**Instructions to follow**
Each line of the material must be returned exactly.

┄┄┄┄┄┄┄┄┄┄

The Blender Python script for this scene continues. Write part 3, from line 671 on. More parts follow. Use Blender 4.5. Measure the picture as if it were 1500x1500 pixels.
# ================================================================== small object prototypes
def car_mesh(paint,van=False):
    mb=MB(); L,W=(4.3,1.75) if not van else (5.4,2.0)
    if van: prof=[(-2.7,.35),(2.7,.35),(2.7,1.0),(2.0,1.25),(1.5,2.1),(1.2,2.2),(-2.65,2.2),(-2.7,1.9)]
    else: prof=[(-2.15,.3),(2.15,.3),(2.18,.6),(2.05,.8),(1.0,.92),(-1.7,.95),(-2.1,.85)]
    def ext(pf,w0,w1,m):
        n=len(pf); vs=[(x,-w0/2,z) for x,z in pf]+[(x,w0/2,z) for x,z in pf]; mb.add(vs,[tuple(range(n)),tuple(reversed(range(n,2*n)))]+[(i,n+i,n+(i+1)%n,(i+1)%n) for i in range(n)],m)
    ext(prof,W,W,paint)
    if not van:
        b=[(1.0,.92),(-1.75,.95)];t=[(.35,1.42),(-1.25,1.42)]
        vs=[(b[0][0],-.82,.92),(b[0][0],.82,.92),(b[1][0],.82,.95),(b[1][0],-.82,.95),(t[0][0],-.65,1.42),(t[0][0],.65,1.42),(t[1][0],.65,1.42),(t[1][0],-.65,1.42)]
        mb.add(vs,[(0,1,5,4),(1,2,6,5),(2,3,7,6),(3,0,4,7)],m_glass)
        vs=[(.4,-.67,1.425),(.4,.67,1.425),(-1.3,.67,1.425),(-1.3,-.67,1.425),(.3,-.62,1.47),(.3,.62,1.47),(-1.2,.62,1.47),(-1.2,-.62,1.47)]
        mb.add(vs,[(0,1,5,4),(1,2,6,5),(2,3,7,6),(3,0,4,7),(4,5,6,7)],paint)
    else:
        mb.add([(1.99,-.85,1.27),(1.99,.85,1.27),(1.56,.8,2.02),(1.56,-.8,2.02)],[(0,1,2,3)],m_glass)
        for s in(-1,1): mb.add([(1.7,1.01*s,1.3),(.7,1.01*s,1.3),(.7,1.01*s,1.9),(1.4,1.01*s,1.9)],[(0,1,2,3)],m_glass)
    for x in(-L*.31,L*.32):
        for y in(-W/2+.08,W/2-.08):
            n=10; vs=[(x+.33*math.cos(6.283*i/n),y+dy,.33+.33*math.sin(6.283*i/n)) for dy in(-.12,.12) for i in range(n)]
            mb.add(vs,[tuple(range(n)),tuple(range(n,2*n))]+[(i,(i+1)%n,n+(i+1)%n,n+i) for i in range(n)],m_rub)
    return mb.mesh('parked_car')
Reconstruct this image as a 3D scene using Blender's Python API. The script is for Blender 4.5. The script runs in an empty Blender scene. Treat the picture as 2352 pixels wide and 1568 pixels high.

┄┄┄┄┄┄┄┄┄┄

**Exercise solution**
The Blender Python script for this scene continues. Write part 3, from line 671 on. More parts follow. Use Blender 4.5. Measure the picture as if it were 1500x1500 pixels.
# ================================================================== small object prototypes
def car_mesh(paint,van=False):
    mb=MB(); L,W=(4.3,1.75) if not van else (5.4,2.0)
    if van: prof=[(-2.7,.35),(2.7,.35),(2.7,1.0),(2.0,1.25),(1.5,2.1),(1.2,2.2),(-2.65,2.2),(-2.7,1.9)]
    else: prof=[(-2.15,.3),(2.15,.3),(2.18,.6),(2.05,.8),(1.0,.92),(-1.7,.95),(-2.1,.85)]
    def ext(pf,w0,w1,m):
        n=len(pf); vs=[(x,-w0/2,z) for x,z in pf]+[(x,w0/2,z) for x,z in pf]; mb.add(vs,[tuple(range(n)),tuple(reversed(range(n,2*n)))]+[(i,n+i,n+(i+1)%n,(i+1)%n) for i in range(n)],m)
    ext(prof,W,W,paint)
    if not van:
        b=[(1.0,.92),(-1.75,.95)];t=[(.35,1.42),(-1.25,1.42)]
        vs=[(b[0][0],-.82,.92),(b[0][0],.82,.92),(b[1][0],.82,.95),(b[1][0],-.82,.95),(t[0][0],-.65,1.42),(t[0][0],.65,1.42),(t[1][0],.65,1.42),(t[1][0],-.65,1.42)]
        mb.add(vs,[(0,1,5,4),(1,2,6,5),(2,3,7,6),(3,0,4,7)],m_glass)
        vs=[(.4,-.67,1.425),(.4,.67,1.425),(-1.3,.67,1.425),(-1.3,-.67,1.425),(.3,-.62,1.47),(.3,.62,1.47),(-1.2,.62,1.47),(-1.2,-.62,1.47)]
        mb.add(vs,[(0,1,5,4),(1,2,6,5),(2,3,7,6),(3,0,4,7),(4,5,6,7)],paint)
    else:
        mb.add([(1.99,-.85,1.27),(1.99,.85,1.27),(1.56,.8,2.02),(1.56,-.8,2.02)],[(0,1,2,3)],m_glass)
        for s in(-1,1): mb.add([(1.7,1.01*s,1.3),(.7,1.01*s,1.3),(.7,1.01*s,1.9),(1.4,1.01*s,1.9)],[(0,1,2,3)],m_glass)
    for x in(-L*.31,L*.32):
        for y in(-W/2+.08,W/2-.08):
            n=10; vs=[(x+.33*math.cos(6.283*i/n),y+dy,.33+.33*math.sin(6.283*i/n)) for dy in(-.12,.12) for i in range(n)]
            mb.add(vs,[tuple(range(n)),tuple(range(n,2*n))]+[(i,(i+1)%n,n+(i+1)%n,n+i) for i in range(n)],m_rub)
    return mb.mesh('parked_car')
Reconstruct this image as a 3D scene using Blender's Python API. The script is for Blender 4.5. The script runs in an empty Blender scene. Treat the picture as 2352 pixels wide and 1568 pixels high.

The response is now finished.